For several weeks after Citywide took over the contact, whole streets of bins were missed. Council staff were called upon to assist. The overflowing bins spawned the facebook page ‘Overflowing bins of Port Phillip’, itself modelled on a similar page in the City of Yarra. The Council reported daily on the state of play, along with apologies, and councillors were attentive to those residents whose bins were missed.

Teething trouble? Or evidence of incompetence in contact management?

Waste is far and away the most expensive service contracted by the Council – $13,180,000 in 2022.

Contracting out services was a key part of the Kennett government reform of local government in the early 1990s. Citywide, the Council’s new waste contractor, was set up at that time. It is a wholly owned subsidiary of the City of Melbourne overseen by an independent Board chaired by former Premier John Brumby. Citywide also holds the Council’s parks and open space contract.

In 2020, the state government decided that local governments would revert to single, rather than multi-member, wards. The change was intended “to support closer relationships between councillors and their communities”. In preparation for the 2024 Council elections, the Victorian Electoral Commission (VEC) has put forward three models for the ward boundaries for the nine, single member wards in Port Phillip. With significant growth anticipated in Fishermans Bend, and uneven population density across the City of Port Phillip, the VEC has had a difficult task allocating logical ward boundaries that allow for population growth. The new arrangements will be in place for council elections in October 2024.

To what extent does representation by single or multi-member wards improve representation and accountability?

Port Phillip has only had multi member wards since 2015 – a relatively short lived experiment so it’s hard to tell.

Or is the model of local government fundamentally flawed?

The expectation of the Kennett era reforms was that Councils would operate like a Board of Directors. Councils would appoint the CEO, develop strategy (the Council Plan) and monitor its implementation. Councils are also highly regulated by state government in a range of areas, including planning, so that councillors do not always have the power their constituents attribute to them.

It has been observed that Councils are expected to function like a cohesive cabinet. But Councils include both government and opposition within that cabinet. Imagine a cabinet of Labor and Liberal, equally divided, with an independent holding the balance. Such is the balance between progressives and conservatives on the present Port Phillip Council. It’s amazing that the Council gets anything done, but it does mean that there is no sense of a strong direction, no sense of shared purpose or values.

Apart from anything, to suggest that ‘roads, rates and rubbish’ will make things simpler, or cheaper, is deceptive. Reducing waste in all its forms is an important part of responding to the climate emergency which was declared by the Council in 2019. The Council’s Don’t Waste it (Waste) Strategy 2018 to 2028 is a key part of the Council’s Climate Emergency Plan currently being reviewed.

It is so often said that local government is the level of government closest to the people. Therein lies its strength and its weakness. Councils can be responsive and sensitive to their communities, but find it difficult to tackle controversial changes which may have long term benefits but short term inconvenience.

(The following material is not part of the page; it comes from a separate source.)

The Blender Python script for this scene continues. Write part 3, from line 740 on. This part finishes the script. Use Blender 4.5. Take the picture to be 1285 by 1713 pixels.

Residents assert their rights, and citizens exercise their responsibilities.

While the shortcomings of Council may be easy to see, it’s important to remember that the Council gives us daffodils and wattle in spring, as well as missed bins.

Janet Bolitho represented Sandridge (Port Melbourne) on the Port Phillip Council between 2004 and 2012, serving as Mayor in 2005 and 2006.


  • thank you Janet

  • Anne Garrow

    Thank you Janet. I'm pleased you have included the daffodils. The Cruikshank Pickles Street meadow demonstrates some creative thinking and it is such a pleasure to see what will grow each year, from a sea of sunflowers to a host of golden daffodils.